Le revers économique du couvre-feu est tout aussi préoccupant. En limitant les déplacements après une certaine heure, les activités nocturnes – pourtant essentielles dans certaines branches économiques – sont paralysées. Les petits commerçants, restaurateurs, gérants de bars et transporteurs, tous vivent une précarité accrue, incapables de compenser les pertes colossales subies depuis plus d’un an. Quelle est la stratégie des autorités pour relever cette économie de nuit en berne, alors qu’elle constitue un pan vital pour des milliers de Gabonais ?
Les villes autrefois dynamiques après le coucher du soleil sont aujourd’hui silencieuses, éteintes par une mesure d’un autre âge. La précarité grandissante pousse certains travailleurs à contourner le couvre-feu, s’exposant aux sanctions arbitraires des forces de sécurité. Ce cercle vicieux entre répression et survie économique révèle le manque criant de vision à long terme de la transition actuelle.
Le CTRI, en instaurant ce couvre-feu sans fin, semble se délester de sa responsabilité première : celle d’assurer un équilibre entre sécurité, respect des droits fondamentaux et prospérité économique. Or, après plus d’une année, il est légitime de s’interroger sur l’efficacité de cette mesure devenue impopulaire. En continuant de priver les Gabonais de leur liberté individuelle, le régime transitoire court le risque de s’aliéner une population de plus en plus désabusée.

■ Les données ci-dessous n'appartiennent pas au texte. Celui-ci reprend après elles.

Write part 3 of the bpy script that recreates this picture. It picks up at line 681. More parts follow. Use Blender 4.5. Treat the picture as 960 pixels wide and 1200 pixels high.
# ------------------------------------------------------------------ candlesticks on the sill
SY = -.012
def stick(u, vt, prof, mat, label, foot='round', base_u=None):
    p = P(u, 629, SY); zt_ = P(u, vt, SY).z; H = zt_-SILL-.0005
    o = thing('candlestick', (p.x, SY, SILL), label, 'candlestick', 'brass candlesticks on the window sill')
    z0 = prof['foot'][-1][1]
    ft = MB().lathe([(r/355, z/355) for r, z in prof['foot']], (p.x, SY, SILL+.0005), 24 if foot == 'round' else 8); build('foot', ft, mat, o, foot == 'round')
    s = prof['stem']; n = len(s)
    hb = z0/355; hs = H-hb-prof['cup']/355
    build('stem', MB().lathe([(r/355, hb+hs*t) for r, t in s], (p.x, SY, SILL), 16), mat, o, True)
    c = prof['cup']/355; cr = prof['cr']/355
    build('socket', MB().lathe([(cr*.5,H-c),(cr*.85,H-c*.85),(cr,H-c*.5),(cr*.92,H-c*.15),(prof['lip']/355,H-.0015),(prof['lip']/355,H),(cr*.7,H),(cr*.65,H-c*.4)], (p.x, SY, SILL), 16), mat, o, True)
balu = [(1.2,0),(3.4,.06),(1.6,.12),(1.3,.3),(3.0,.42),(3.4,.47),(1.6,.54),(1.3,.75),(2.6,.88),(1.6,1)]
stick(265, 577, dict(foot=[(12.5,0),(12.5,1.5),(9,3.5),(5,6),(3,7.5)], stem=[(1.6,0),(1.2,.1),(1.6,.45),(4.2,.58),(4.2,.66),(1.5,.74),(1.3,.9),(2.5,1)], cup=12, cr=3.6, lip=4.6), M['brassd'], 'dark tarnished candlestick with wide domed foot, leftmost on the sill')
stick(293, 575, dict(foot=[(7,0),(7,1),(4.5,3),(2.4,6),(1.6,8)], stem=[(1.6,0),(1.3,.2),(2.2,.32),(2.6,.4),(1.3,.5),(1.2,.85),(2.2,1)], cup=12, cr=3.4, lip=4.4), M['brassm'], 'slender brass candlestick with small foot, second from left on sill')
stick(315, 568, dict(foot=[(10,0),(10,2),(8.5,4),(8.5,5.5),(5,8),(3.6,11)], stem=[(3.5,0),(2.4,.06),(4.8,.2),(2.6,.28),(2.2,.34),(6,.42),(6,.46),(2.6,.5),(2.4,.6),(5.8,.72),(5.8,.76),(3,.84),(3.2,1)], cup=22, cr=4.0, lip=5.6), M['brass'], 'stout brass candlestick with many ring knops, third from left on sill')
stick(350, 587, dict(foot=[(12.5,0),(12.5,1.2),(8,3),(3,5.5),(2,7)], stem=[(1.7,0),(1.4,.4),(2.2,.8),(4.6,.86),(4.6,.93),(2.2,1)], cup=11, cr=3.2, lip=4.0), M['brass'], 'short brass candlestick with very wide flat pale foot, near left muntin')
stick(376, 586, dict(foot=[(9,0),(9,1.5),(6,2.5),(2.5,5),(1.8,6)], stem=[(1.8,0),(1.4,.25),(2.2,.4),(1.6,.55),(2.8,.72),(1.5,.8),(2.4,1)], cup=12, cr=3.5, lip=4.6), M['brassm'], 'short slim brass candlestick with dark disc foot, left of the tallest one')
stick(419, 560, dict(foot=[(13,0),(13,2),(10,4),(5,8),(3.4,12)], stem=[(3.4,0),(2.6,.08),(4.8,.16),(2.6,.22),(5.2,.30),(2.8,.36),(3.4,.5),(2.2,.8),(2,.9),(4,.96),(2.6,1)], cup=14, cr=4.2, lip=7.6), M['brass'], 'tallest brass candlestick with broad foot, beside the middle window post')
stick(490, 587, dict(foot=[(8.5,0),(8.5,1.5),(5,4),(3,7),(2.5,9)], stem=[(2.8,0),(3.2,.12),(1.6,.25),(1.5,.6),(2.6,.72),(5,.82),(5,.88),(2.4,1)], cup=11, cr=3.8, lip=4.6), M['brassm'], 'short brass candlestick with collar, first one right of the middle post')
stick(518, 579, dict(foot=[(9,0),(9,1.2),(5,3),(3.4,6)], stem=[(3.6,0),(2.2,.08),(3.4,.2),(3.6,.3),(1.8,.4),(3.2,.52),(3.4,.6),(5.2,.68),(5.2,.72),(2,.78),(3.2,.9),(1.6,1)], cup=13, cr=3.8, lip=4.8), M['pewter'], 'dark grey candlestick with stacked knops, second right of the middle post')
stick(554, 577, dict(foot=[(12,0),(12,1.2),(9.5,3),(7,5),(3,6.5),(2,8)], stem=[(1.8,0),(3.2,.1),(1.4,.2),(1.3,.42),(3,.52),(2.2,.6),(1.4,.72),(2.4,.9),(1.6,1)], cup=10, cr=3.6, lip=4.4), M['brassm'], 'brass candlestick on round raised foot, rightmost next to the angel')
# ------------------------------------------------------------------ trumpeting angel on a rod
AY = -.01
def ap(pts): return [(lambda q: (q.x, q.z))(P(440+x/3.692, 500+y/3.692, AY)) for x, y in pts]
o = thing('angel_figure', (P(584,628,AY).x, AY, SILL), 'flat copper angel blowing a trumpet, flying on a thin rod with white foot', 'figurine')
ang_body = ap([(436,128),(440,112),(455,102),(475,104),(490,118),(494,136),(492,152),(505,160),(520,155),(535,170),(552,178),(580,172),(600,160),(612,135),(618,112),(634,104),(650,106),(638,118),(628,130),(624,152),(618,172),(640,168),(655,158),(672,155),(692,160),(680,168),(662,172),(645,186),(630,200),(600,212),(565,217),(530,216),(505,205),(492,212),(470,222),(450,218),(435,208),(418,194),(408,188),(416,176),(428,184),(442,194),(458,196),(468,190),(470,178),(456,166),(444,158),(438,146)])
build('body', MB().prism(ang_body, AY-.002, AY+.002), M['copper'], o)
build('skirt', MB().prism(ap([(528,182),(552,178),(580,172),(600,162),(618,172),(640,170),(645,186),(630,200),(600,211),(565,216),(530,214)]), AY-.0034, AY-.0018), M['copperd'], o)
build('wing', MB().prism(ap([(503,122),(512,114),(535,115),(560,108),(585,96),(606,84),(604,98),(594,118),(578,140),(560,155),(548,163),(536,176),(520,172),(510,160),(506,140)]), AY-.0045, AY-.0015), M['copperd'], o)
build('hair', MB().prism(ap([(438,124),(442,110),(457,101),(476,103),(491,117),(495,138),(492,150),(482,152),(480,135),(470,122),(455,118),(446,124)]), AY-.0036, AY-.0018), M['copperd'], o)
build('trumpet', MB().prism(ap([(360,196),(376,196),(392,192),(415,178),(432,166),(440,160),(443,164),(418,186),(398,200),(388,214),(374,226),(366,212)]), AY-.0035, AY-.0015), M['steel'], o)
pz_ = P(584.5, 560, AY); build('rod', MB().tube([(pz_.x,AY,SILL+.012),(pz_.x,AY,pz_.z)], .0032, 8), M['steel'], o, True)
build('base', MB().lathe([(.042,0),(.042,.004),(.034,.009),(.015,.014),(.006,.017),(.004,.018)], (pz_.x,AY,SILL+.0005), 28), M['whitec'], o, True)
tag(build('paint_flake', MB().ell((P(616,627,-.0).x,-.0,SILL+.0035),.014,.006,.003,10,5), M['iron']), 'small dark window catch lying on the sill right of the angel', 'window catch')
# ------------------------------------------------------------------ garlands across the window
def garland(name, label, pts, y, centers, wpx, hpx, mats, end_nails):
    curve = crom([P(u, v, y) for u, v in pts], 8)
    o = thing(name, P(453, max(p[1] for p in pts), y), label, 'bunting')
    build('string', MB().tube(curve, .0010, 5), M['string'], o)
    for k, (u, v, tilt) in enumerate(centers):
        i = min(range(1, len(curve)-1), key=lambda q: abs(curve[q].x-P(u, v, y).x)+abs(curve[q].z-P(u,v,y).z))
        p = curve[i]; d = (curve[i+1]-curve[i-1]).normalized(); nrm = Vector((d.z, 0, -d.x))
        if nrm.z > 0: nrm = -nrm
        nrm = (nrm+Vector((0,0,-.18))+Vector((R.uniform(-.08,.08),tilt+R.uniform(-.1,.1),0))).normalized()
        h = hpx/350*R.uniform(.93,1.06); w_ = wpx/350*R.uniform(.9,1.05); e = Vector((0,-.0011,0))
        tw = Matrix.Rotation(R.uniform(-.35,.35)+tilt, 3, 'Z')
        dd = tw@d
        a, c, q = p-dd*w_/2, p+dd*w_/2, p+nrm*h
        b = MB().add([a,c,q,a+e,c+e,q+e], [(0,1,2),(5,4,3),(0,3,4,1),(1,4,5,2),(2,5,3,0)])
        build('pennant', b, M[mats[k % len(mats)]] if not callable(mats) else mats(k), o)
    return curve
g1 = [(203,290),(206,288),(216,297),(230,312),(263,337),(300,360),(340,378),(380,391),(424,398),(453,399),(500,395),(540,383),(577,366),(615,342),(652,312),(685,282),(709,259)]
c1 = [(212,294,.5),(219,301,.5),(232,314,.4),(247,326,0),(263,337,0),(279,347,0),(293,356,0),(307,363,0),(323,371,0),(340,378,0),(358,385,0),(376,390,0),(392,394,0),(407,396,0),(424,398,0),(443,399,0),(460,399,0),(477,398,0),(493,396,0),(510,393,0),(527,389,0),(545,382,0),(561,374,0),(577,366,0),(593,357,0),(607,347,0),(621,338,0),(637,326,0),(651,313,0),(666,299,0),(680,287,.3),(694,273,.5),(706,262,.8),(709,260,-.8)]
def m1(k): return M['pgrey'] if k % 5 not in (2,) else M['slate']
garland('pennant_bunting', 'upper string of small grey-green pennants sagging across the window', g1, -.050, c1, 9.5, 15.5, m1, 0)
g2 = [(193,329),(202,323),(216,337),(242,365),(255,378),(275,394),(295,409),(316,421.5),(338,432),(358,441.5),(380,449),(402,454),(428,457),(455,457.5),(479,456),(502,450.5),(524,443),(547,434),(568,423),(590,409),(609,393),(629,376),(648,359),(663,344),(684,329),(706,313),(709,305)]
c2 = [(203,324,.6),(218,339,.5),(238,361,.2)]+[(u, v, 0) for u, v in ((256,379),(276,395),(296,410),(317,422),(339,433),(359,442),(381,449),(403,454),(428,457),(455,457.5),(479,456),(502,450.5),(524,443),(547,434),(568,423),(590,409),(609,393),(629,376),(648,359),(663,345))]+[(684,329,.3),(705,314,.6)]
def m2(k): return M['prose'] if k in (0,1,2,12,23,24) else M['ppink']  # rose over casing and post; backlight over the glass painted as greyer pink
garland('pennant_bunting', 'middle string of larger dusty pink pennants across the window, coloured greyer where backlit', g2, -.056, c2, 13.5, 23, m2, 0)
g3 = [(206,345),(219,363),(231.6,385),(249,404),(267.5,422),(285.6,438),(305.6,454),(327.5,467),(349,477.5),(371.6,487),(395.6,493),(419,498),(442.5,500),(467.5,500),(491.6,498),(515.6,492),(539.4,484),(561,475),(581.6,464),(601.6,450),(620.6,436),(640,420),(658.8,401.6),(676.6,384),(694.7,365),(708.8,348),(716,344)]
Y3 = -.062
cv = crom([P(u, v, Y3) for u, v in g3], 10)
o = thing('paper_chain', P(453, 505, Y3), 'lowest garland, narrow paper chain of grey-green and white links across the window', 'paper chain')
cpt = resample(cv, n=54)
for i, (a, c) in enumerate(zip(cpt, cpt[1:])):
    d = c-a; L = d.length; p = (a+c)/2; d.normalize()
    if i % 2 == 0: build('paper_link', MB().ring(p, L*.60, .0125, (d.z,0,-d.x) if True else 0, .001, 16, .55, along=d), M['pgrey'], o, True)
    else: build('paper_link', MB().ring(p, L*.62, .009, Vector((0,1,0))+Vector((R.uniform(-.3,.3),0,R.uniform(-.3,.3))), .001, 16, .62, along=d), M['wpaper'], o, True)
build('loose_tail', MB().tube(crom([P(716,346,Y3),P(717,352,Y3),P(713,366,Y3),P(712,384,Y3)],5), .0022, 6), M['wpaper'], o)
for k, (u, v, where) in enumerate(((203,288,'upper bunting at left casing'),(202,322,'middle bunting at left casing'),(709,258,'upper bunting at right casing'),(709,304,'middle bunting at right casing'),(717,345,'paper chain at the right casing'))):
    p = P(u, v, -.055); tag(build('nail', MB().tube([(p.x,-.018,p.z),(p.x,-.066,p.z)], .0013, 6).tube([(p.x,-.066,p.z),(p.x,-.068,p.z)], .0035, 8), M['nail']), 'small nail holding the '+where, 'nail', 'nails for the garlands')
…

Car à quoi sert une transition si elle conduit aux mêmes travers dénoncés lors du coup d’État d’août 2023 ? Les promesses de restauration des institutions et de retour à l’État de droit semblent bien loin de la réalité quotidienne des citoyens. Le prolongement indéfini de ce couvre-feu devient ainsi le symbole d’une transition qui se mue, lentement mais sûrement, en un régime autoritaire.

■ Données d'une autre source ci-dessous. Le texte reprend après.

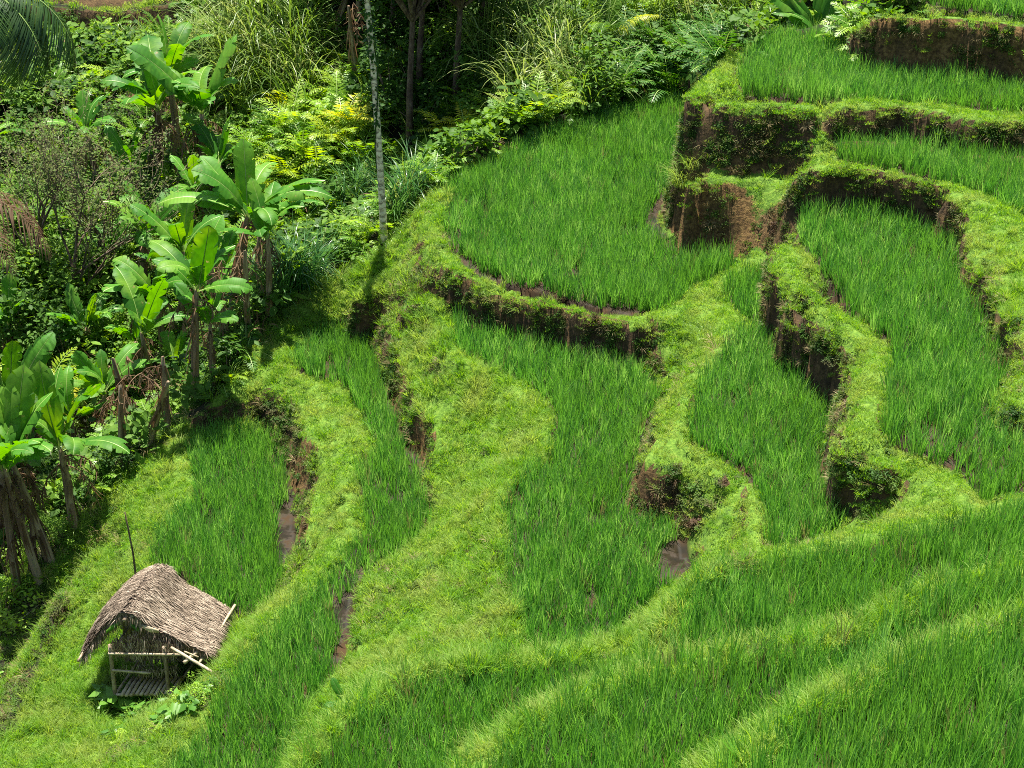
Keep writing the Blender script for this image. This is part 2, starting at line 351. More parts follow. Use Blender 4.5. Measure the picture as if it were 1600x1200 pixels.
def solve(Z, C):
    ny, nx = Z.shape
    if min(ny, nx) < 12:
        Z0 = np.where(C, Z, Z[C].mean()); return relax(Z0, C, 400)
    py, px = ny % 2, nx % 2
    Zp = np.pad(Z, ((0, py), (0, px)), 'edge'); Cp = np.pad(C, ((0, py), (0, px)), 'edge').astype(float)
    s = lambda A: A[0::2, 0::2] + A[1::2, 0::2] + A[0::2, 1::2] + A[1::2, 1::2]
    cw = s(Cp); zc = np.where(cw > 0, s(Zp * Cp) / np.maximum(cw, 1), 0)
    Zc = solve(zc, cw > 0)
    U = np.repeat(np.repeat(Zc, 2, 0), 2, 1)[:ny, :nx]
    return relax(np.where(C, Z, U), C, 60)
Z = solve(Z, C)
JPOLY = np.array([wp(p)[:2] for p in RIDGE])
JUN = inside(GX, GY, JPOLY)
FREE = FID == 0
gy_, gx_ = np.gradient(Z, AY, AX); SLOPE = np.hypot(gx_, gy_)
_k = (SLOPE > .8) & FREE
_Zb = np.pad(Z, 1, 'edge'); _Zb = (_Zb[:-2, 1:-1] + _Zb[2:, 1:-1] + _Zb[1:-1, :-2] + _Zb[1:-1, 2:] + 2 * _Zb[1:-1, 1:-1]) / 6
Z = np.where(_k, _Zb, Z)
Z = Z + np.where(FREE, 0.045 * fbm(GX, GY, 0.9) + 0.02 * fbm(GX, GY, 0.3, 2, 50), 0.012 * fbm(GX, GY, .5))
Z = Z + np.where(JUN, 0.35 * fbm(GX, GY, 4.0, 3, 90), 0)
# steep faces get an uneven plan outline
wj = np.clip((SLOPE - .8) / 1.5, 0, 1)
DX = 0.09 * fbm(GX, GY, .45, 3, 31) * wj; DY = 0.09 * fbm(GX, GY, .45, 3, 77) * wj
def height(x, y):
    x = np.asarray(x, float); y = np.asarray(y, float)
    i = np.clip(np.searchsorted(AX, x) - 1, 0, NXg - 2); j = np.clip(np.searchsorted(AY, y) - 1, 0, NYg - 2)
    fx = (x - AX[i]) / (AX[i + 1] - AX[i]); fy = (y - AY[j]) / (AY[j + 1] - AY[j])
    return Z[j, i] * (1 - fx) * (1 - fy) + Z[j, i + 1] * fx * (1 - fy) + Z[j + 1, i] * (1 - fx) * fy + Z[j + 1, i + 1] * fx * fy
def hit(u, v, tmin=20.0, tmax=120.0):
    """first point of the ground met by the sight line through photo pixel (u, v)"""
    b = (v - 600.0) / F_PX; t = np.arange(tmin, tmax, 0.04)
    x = t * (u - 800) / F_PX; y = t * (CP - b * SP); z = CAM_Z - t * (SP + b * CP)
    k = np.argmax(z < height(x, y)); return Vector((x[k], y[k], float(height(x[k], y[k]))))

idx = np.arange(NYg * NXg).reshape(NYg, NXg)
V = np.stack([GX + DX, GY + DY, Z], -1).reshape(-1, 3)
Fq = np.stack([idx[:-1, :-1], idx[:-1, 1:], idx[1:, 1:], idx[1:, :-1]], -1).reshape(-1, 4)

m, nt, N, L = new_mat("ground_surface")
geo = N.new("ShaderNodeNewGeometry"); pos = geo.outputs['Position']
def attr(nm):
    a = N.new("ShaderNodeAttribute"); a.attribute_name = nm; return a.outputs['Fac']
a_f, a_w, a_j = attr('field'), attr('wall'), attr('jungle')
n1 = noise(N, L, 1.6, 6, pos, .65); n2 = noise(N, L, 9.0, 5, pos, .7); n3 = noise(N, L, 30.0, 3, pos, .6)
grass = ramp(N, L, n2, [(.035, .07, .010), (.08, .16, .014), (.14, .23, .025), (.16, .15, .05)], [.3, .48, .62, .75])
soil = ramp(N, L, math_n(N, L, 'ADD', math_n(N, L, 'MULTIPLY', n1, .5), math_n(N, L, 'MULTIPLY', n2, .5)),
            [(.016, .012, .007), (.05, .032, .015), (.11, .068, .028), (.19, .13, .06)], [.32, .46, .58, .72])
rawc = ramp(N, L, n2, [(.035, .020, .008), (.10, .058, .020), (.19, .115, .040), (.14, .11, .04)], [.32, .47, .6, .72])
soil = mixc(N, L, attr('raw'), soil, rawc)
mud = ramp(N, L, n1, [(.010, .008, .004), (.022, .014, .006), (.048, .026, .010)], [.35, .5, .65])
jf = ramp(N, L, n2, [(.006, .007, .003), (.015, .018, .006), (.035, .028, .012)], [.35, .5, .65])
sn = N.new("ShaderNodeSeparateXYZ"); L.new(geo.outputs['True Normal'], sn.inputs[0])
stp = ramp(N, L, sn.outputs[2], [(1, 1, 1), (0, 0, 0)], [.38, .62])
a_w = math_n(N, L, 'MAXIMUM', a_w, stp)
wf = ramp(N, L, math_n(N, L, 'ADD', a_w, math_n(N, L, 'MULTIPLY', math_n(N, L, 'SUBTRACT', n2, .5), .9)), [(0, 0, 0), (1, 1, 1)], [.42, .58])
c = mixc(N, L, wf, grass, soil)
c = mixc(N, L, math_n(N, L, 'MULTIPLY', a_j, math_n(N, L, 'SUBTRACT', 1.0, attr('bare'))), c, jf)
c = mixc(N, L, a_f, c, mud)
p = N.new("ShaderNodeBsdfPrincipled"); L.new(c, p.inputs['Base Color'])
rg = N.new("ShaderNodeMapRange"); L.new(math_n(N, L, 'MULTIPLY', attr('wet'), ramp(N, L, n1, [(1, 1, 1), (0, 0, 0)], [.45, .6])), rg.inputs[0])
rg.inputs[3].default_value = .9; rg.inputs[4].default_value = .3
L.new(rg.outputs[0], p.inputs['Roughness']); p.inputs['Specular IOR Level'].default_value = .22
bp = N.new("ShaderNodeBump"); bp.inputs['Strength'].default_value = .8; bp.inputs['Distance'].default_value = .06
L.new(math_n(N, L, 'MULTIPLY', math_n(N, L, 'ADD', n2, math_n(N, L, 'MULTIPLY', n3, .4)), math_n(N, L, 'SUBTRACT', 1.0, a_f)), bp.inputs['Height'])
L.new(bp.outputs[0], p.inputs['Normal'])
o = N.new("ShaderNodeOutputMaterial"); L.new(p.outputs[0], o.inputs[0])
M_GROUND = m
me = mesh_np("ground", V, Fq, [M_GROUND], None, True)
def set_attr(me, nm, arr):
    a = me.attributes.new(nm, 'FLOAT', 'POINT'); a.data.foreach_set('value', arr.astype(np.float32).ravel())
gy_, gx_ = np.gradient(Z, AY, AX); SLOPE = np.hypot(gx_, gy_)
def blur(A, n=1):
    for _ in range(n):
        A = np.pad(A, 1, 'edge'); A = (A[:-2, 1:-1] + A[2:, 1:-1] + A[1:-1, :-2] + A[1:-1, 2:] + 2 * A[1:-1, 1:-1]) / 6
    return A
WALL = np.clip((blur(SLOPE, 2) - .9) / .9, 0, 1) * (~JUN | ((GX < -8.5) & (GY < 42)))
_mx = Z.copy()
for _ in range(4): _mx = np.maximum.reduce([_mx] + [np.roll(_mx, q, a) for q in (1, -1) for a in (0, 1)])
WALL = WALL * np.clip((_mx - Z - .14) / .22, 0, 1)
_up = np.maximum.reduce([np.roll(Z, q, a) for q in (1, -1) for a in (0, 1)])
FLD = ((FID > 0) & (_up < Z + .22)).astype(float)
for _u, _v, _r in [(400,985,1.5),(330,985,1.2),(560,1060,1.6),(500,900,1.2),(1200,1050,2.2),(760,1120,2),(1500,950,2.5),(1200,900,2),(1500,820,2),(700,900,2),(820,950,1.6),(380,1060,1.6),(1060,620,.8)]:
    _p = at(_u, _v, 4.0 if _u > 600 else 1.5)
    WALL = WALL * np.clip(np.hypot(GX - _p[0], GY - _p[1]) / _r * 1.5 - .5, 0, 1)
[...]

Il est essentiel de rappeler que les humiliations infligées aux personnes interpellées, les traitements dégradants et la répression systématique sont des violations claires des droits de l’homme. Le Gabon, signataire de plusieurs conventions internationales, doit répondre de ces dérives. Comment justifier que des citoyens soient rasés, parqués et humiliés pour avoir simplement tenté de vivre leur quotidien ? Cette situation interpelle autant les défenseurs des droits humains que l’opinion publique nationale et internationale.
Pour sortir de cette impasse, le CTRI doit revoir sa copie. Il est impératif d’alléger, voire de lever, ce couvre-feu qui n’a plus lieu d’être dans un pays en quête de normalisation. La relance de l’économie de nuit, la restauration des libertés individuelles et la mise en place de mesures concrètes pour apaiser les tensions sociales doivent devenir des priorités. Le Gabon ne saurait continuer à avancer avec une mesure liberticide qui étouffe sa population et sa prospérité économique.
À défaut, le risque est grand de voir cette transition, censée restaurer la dignité des Gabonais, devenir synonyme de répression et de désillusion. Le peuple gabonais mérite mieux que cette confiscation de liberté, imposée au nom d’une sécurité qui ne convainc plus personne.